The sale of William Penn High School to Temple University, blocked temporarily by a community group's legal action, will now go through, officials said Friday.

Inez Henderson-Purnell, president of the WIlliam Penn Development Coalition, said the group withdrew action against the transfer of the deed for William Penn, the sprawling school complex on North Broad Street. The Pennsylvania Supreme Court had denied the group's request for injunctive relief.

"We fought the good fight," Henderson-Purnell said in a statement.

Temple plans a complex with sports fields and a job-training center for the site, which is adjacent to its main campus.

Neighbors had expressed concern about Temple's plans, and about the loss of another school in North Philadelphia. When William Penn closed in 2009, then-Superintendent Arlene Ackerman vowed the closure was temporary, that the school would re-open, perhaps as a vocational school for state-of-the-art jobs. The community clung to that promise.

But the district's financial fortunes soured, and the $15 million purchase price became crucial to the district's bleak budget.

Some neighborhood leaders said they believed that the school's sale was sped up for political reasons, a charge district and city officials denied.

Henderson-Purnell said the fight to save William Penn was more important than just preserving one school.
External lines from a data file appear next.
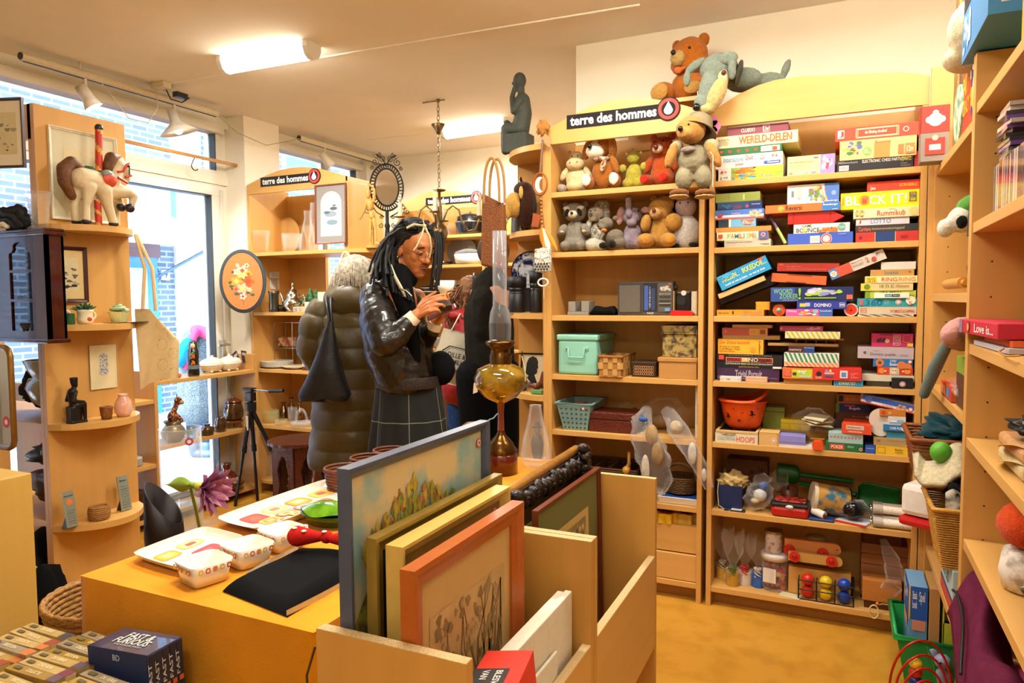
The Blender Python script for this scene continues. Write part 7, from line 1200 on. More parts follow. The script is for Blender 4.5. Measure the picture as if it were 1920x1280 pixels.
MB().grid(lambda u,v:V((-2.80-.05*(1-u)+.02*math.sin(9*u+2*v)*v+.03*math.sin(PI*u),2.14+(.03+.16*min(1,v*2.2+.1))*u,1.37-.36*v-.04*(u>.6)*(u-.6)*(1-v)+.035*math.sin(2.6*u)*v)),26,26,am).bd('cloth',t)
MB().tb([(-2.81,2.15,1.37),(-2.80,2.16,1.55),(-2.84,2.15,1.70)],.004,am,6,sx=2.5).tb([(-2.79,2.20,1.36),(-2.79,2.19,1.55),(-2.84,2.155,1.70)],.004,am,6,sx=2.5).bd('strap',t)
b=MB()
for k in range(7):
 for j in range(14):
  a=2*PI*j/14;c=V((-2.757,2.20+.055*(k%2)+.0,1.30-.045*k));b.text('ORGANIZESTYLES'[j],c+V((.0,.022*math.cos(a),.022*math.sin(a))),V((0,-math.sin(a),math.cos(a)))*-1,V((0,math.cos(a),math.sin(a))),.005,.006,mat('8a6c38'))
b.bd('print',t)
# WINDOW: track lights, rod, low shelf wares
def track(name,y0,y1,label):
 t=tH(name,label,'light track',(-3.85,(y0+y1)/2,CEIL));wm=mat('dcd0b4',.4)
 MB().cyl((-3.85,y0,2.668),(-3.85,y1,2.668),.023,wm,20).bd('rail',t);MB().box(-3.856,-3.844,y0+.01,y1-.01,2.642,2.647,mat('1c1a18')).bd('slot',t);MB().cyl((-3.85,y0-.006,2.668),(-3.85,y0,2.668),.018,mat('3a3228'),16).bd('end_cap',t)
 for y in(y0+(y1-y0)*.25,y0+(y1-y0)*.8):MB().cyl((-3.85,y,2.69),(-3.85,y,CEIL),.007,wm,10).bd('ceiling_hanger',t)
track('light_track',2.30,3.56,'cream spotlight track above the door window');track('light_track',4.36,5.56,'cream spotlight track above the second window')
def spot(y,d,label,watt,r=.05,shade=None):
 d=V(d).normalized();c=V((-3.85,y,2.56));wm=mat('e8e2d4',.35);t=tH('spotlight',label,'spotlight',(-3.85,y,2.645));x,yy,_=frame(V((0,0,0)),d)
 MB().cyl((-3.85,y,2.645),(-3.85,y,2.57),.010,wm,10).bd('stem',t)
 T=Matrix(((x.x,yy.x,d.x,c.x),(x.y,yy.y,d.y,c.y),(x.z,yy.z,d.z,c.z),(0,0,0,1)));b=MB();b.T=T
 b.lt([(.001,-.05),(.03,-.05),(.033,.0),(.035,.03),(r,.075),(r*.96,.075),(.03,.03),(.026,-.02)]if not shade else[(.001,-.05),(.028,-.05),(.03,.02),(.05,.04),(.115,.09),(.112,.093),(.046,.046),(.024,.03)],(0,0,0),wm,28);b.bd('shade',t)
 b=MB();b.T=T;b.bl((0,0,.045 if not shade else .07),(.028,.028,.03),mat((1,.93,.78),emit=40 if watt>20 else 8,var=0));b.bd('bulb',t)
 l=bpy.data.lights.new('spot_light','SPOT');l.energy=watt;l.color=(1,.93,.8);l.spot_size=1.9;l.spot_blend=.6;l.shadow_soft_size=.03;o=bpy.data.objects.new('spot_light',l);COL.objects.link(o);o.location=c+d*.10;o.rotation_euler=d.to_track_quat('-Z','Y').to_euler()
spot(2.64,(.25,.35,-.75),'lit white spotlight over the carousel horse',30);spot(3.22,(.15,.25,-1),'white wide-shaded spotlight above the door',40,shade=1);spot(4.66,(.3,.5,-.7),'spotlight on the second track above the glassware unit',25)
t=tH('junction_box','cream junction box with plugs and black adapter on the ceiling','socket',(-3.78,3.08,CEIL));MB().box(-3.83,-3.72,3.04,3.10,CEIL-.035,CEIL,mat('ddd2b4',.5)).box(-3.80,-3.76,3.10,3.16,CEIL-.04,CEIL-.012,mat('ddd2b4',.5)).bd('body',t,bev=.004)
MB().box(-3.74,-3.70,3.12,3.20,CEIL-.075,CEIL-.045,BLACKM).tb([(-3.72,3.06,CEIL-.05),(-3.72,3.09,CEIL-.10),(-3.72,3.17,CEIL-.10),(-3.71,3.22,CEIL-.06)],.004,BLACKM,6).bd('black_plug',t)
pts=[V((-3.80,3.06,CEIL-.03)),V((-3.80,3.06,CEIL-.15)),V((-3.81,3.0,CEIL-.25)),V((-3.82,2.88,CEIL-.25)),V((-3.83,2.76,CEIL-.12)),V((-3.85,2.70,CEIL-.045)),V((-3.85,2.55,CEIL-.03))];tag(MB().tb(pts,.0035,mat('d8ccb0'),6).bd('lamp_cord'),'cream cable looping from the ceiling box to the first track','cable')
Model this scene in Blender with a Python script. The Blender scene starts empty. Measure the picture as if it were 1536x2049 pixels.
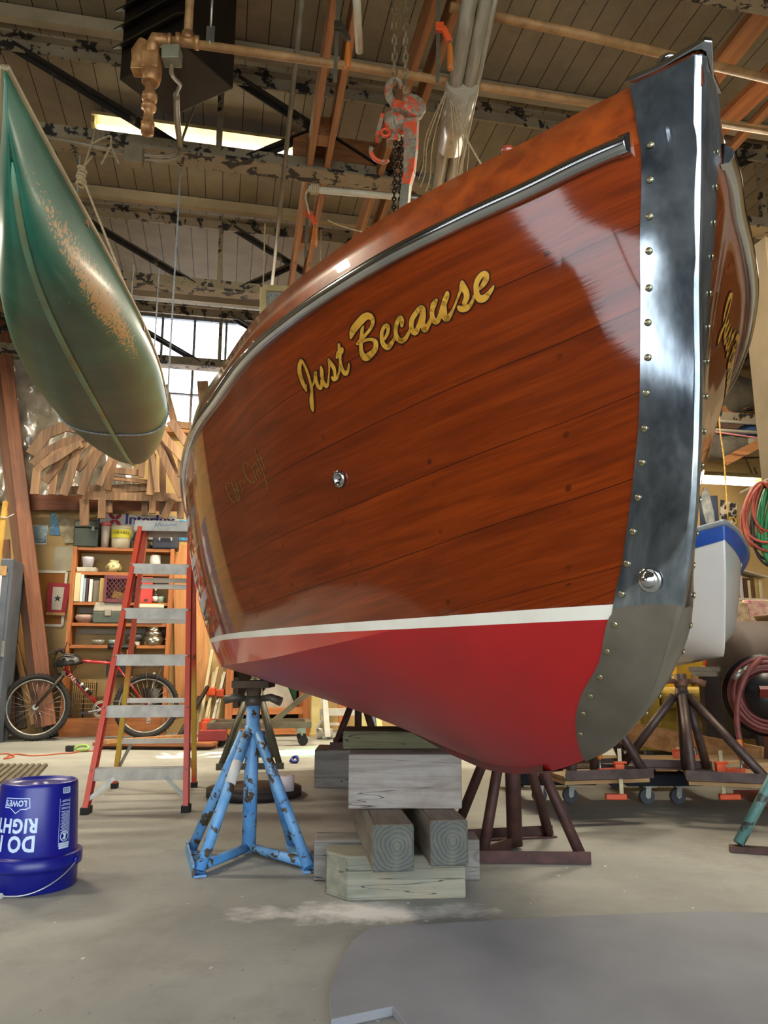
import bpy, bmesh, math, random
import numpy as np
from mathutils import Vector, Matrix, Quaternion, noise
from mathutils.bvhtree import BVHTree

random.seed(7)
SC = bpy.context.scene
COL = SC.collection
PI = math.pi

# ------------------------------------------------------------------ camera model (1536 x 2049 frame)
F = 1538.0
TH = math.atan((1330 - 1024.5) / F)
CH = 0.79
CT, ST = math.cos(TH), math.sin(TH)
AL = 0.206                      # the building is turned this much against the camera
CA, SA = math.cos(AL), math.sin(AL)


def ray(px, py):
    a = (px - 768) / F
    b = (1024.5 - py) / F
    return Vector((a, CT - b * ST, b * CT + ST))


CAM = Vector((0, 0, CH))


def atY(px, py, y):
    v = ray(px, py)
    return CAM + v * (y / v.y)


def atZ(px, py, z=0.0):
    v = ray(px, py)
    return CAM + v * ((z - CH) / v.z)


def atD(px, py, d):
    v = ray(px, py)
    return CAM + v * (d / (-SA * v.x + CA * v.y))


def RM(x, y, z=0.0):
    """room axes -> world"""
    return Vector((CA * x - SA * y, SA * x + CA * y, z))


def toR(p):
    return Vector((CA * p[0] + SA * p[1], -SA * p[0] + CA * p[1], p[2]))


# ------------------------------------------------------------------ colours / materials
def lin(h):
    if not isinstance(h, str):
        return tuple(h)
    h = h.lstrip('#')
    o = []
    for i in (0, 2, 4):
        c = int(h[i:i + 2], 16) / 255
        o.append(c / 12.92 if c <= 0.04045 else ((c + 0.055) / 1.055) ** 2.4)
    return tuple(o)


def rgba(h):
    return (*lin(h), 1.0)


MATS = {}


def base_mat(name):
    m = bpy.data.materials.new(name)
    m.use_nodes = True
    nt = m.node_tree
    b = nt.nodes['Principled BSDF']
    MATS[name] = m
    return m, nt, b


def N(nt, t, **kw):
    n = nt.nodes.new(t)
    for k, v in kw.items():
        if k.startswith('i_'):
            n.inputs[k[2:].replace('_', ' ')].default_value = v
        else:
            setattr(n, k, v)
    return n


def coords(nt, stretch=(1, 1, 1), kind='Object', rot=(0, 0, 0)):
    tc = N(nt, 'ShaderNodeTexCoord')
    mp = N(nt, 'ShaderNodeMapping')
    mp.inputs['Scale'].default_value = stretch
    mp.inputs['Rotation'].default_value = rot
    nt.links.new(tc.outputs[kind], mp.inputs['Vector'])
    return mp.outputs['Vector']


def noise_tex(nt, vec, scale, detail=4, rough=0.55, dist=0.0):
    n = N(nt, 'ShaderNodeTexNoise')
    n.inputs['Scale'].default_value = scale
    n.inputs['Detail'].default_value = detail
    n.inputs['Roughness'].default_value = rough
    n.inputs['Distortion'].default_value = dist
    nt.links.new(vec, n.inputs['Vector'])
    return n.outputs['Fac']


def ramp(nt, fac, stops):
    r = N(nt, 'ShaderNodeValToRGB')
    el = r.color_ramp.elements
    while len(el) < len(stops):
        el.new(0.5)
    for e, (p, c) in zip(el, stops):
        e.position = p
        e.color = rgba(c) if not (isinstance(c, tuple) and len(c) == 4) else c
    nt.links.new(fac, r.inputs['Fac'])
    return r.outputs['Color']


def mixc(nt, fac, a, b, mode='MIX'):
    m = N(nt, 'ShaderNodeMix', data_type='RGBA', blend_type=mode)
    for sock, v in ((m.inputs[0], fac), (m.inputs[6], a), (m.inputs[7], b)):
        if hasattr(v, 'links'):
            nt.links.new(v, sock)
        elif isinstance(v, (int, float)):
            sock.default_value = v
        else:
            sock.default_value = rgba(v)
    return m.outputs[2]


def math_(nt, op, a, b=0.0, c=0.0):
    m = N(nt, 'ShaderNodeMath', operation=op)
    for sock, v in zip(m.inputs, (a, b, c)):
        if hasattr(v, 'links'):
            nt.links.new(v, sock)
        else:
            sock.default_value = v
    return m.outputs[0]


def bump(nt, b, h, strength=0.3, dist=0.01):
    n = N(nt, 'ShaderNodeBump')
    n.inputs['Strength'].default_value = strength
    n.inputs['Distance'].default_value = dist
    nt.links.new(h, n.inputs['Height'])
    nt.links.new(n.outputs['Normal'], b.inputs['Normal'])


def plain(name, c, r=0.5, m=0.0, c2=None, scale=6, detail=5, lo=0.35, hi=0.65, stretch=(1, 1, 1), coat=0.0, bmp=0.0, kind='Object'):
    """one colour, or two mixed by noise"""
    if name in MATS:
        return MATS[name]
    mt, nt, b = base_mat(name)
    b.inputs['Roughness'].default_value = r
    b.inputs['Metallic'].default_value = m
    b.inputs['Coat Weight'].default_value = coat
    b.inputs['Coat Roughness'].default_value = 0.06
    vec = coords(nt, stretch, kind)
    f = noise_tex(nt, vec, scale, detail)
    if c2 is None:
        cc = lin(c)
        c2 = tuple(min(1, x * 0.82) for x in cc)
    nt.links.new(ramp(nt, f, [(lo, c), (hi, c2)]), b.inputs['Base Color'])
    if bmp:
        bump(nt, b, f, bmp)
    return mt


def peel(name, paint, under, cover=0.55, scale=14, r=0.6, m=0.0, edge=0.02, stretch=(1, 1, 1), third=None):
    """chipped paint over another colour"""
    if name in MATS:
        return MATS[name]
    mt, nt, b = base_mat(name)
    vec = coords(nt, stretch)
    f = noise_tex(nt, vec, scale, 7, 0.62, 0.3)
    mask = ramp(nt, f, [(cover - edge, (1, 1, 1, 1)), (cover + edge, (0, 0, 0, 1))])
    f2 = noise_tex(nt, vec, scale * 0.35, 4)
    pc = ramp(nt, f2, [(0.3, paint), (0.7, third or tuple(x * 0.75 for x in lin(paint)))])
    uc = ramp(nt, noise_tex(nt, vec, scale * 3, 3), [(0.35, under), (0.7, tuple(x * 0.5 for x in lin(under)))])
    nt.links.new(mixc(nt, mask, uc, pc), b.inputs['Base Color'])
    b.inputs['Roughness'].default_value = r
    b.inputs['Metallic'].default_value = m
    bump(nt, b, mask, 0.35, 0.002)
    return mt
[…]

"William Penn has become a metaphor in the struggle to ensure our children have access to high quality traditional public schools," she said.

Priscilla Woods, treasurer of the community group, said that the William Penn saga "is a cautionary tale about what happens when a school is deprived of resources."

William Penn was once a district showplace. Over the years, the building fell into disrepair and students fled.

"We see," Woods said, "how this is happening districtwide."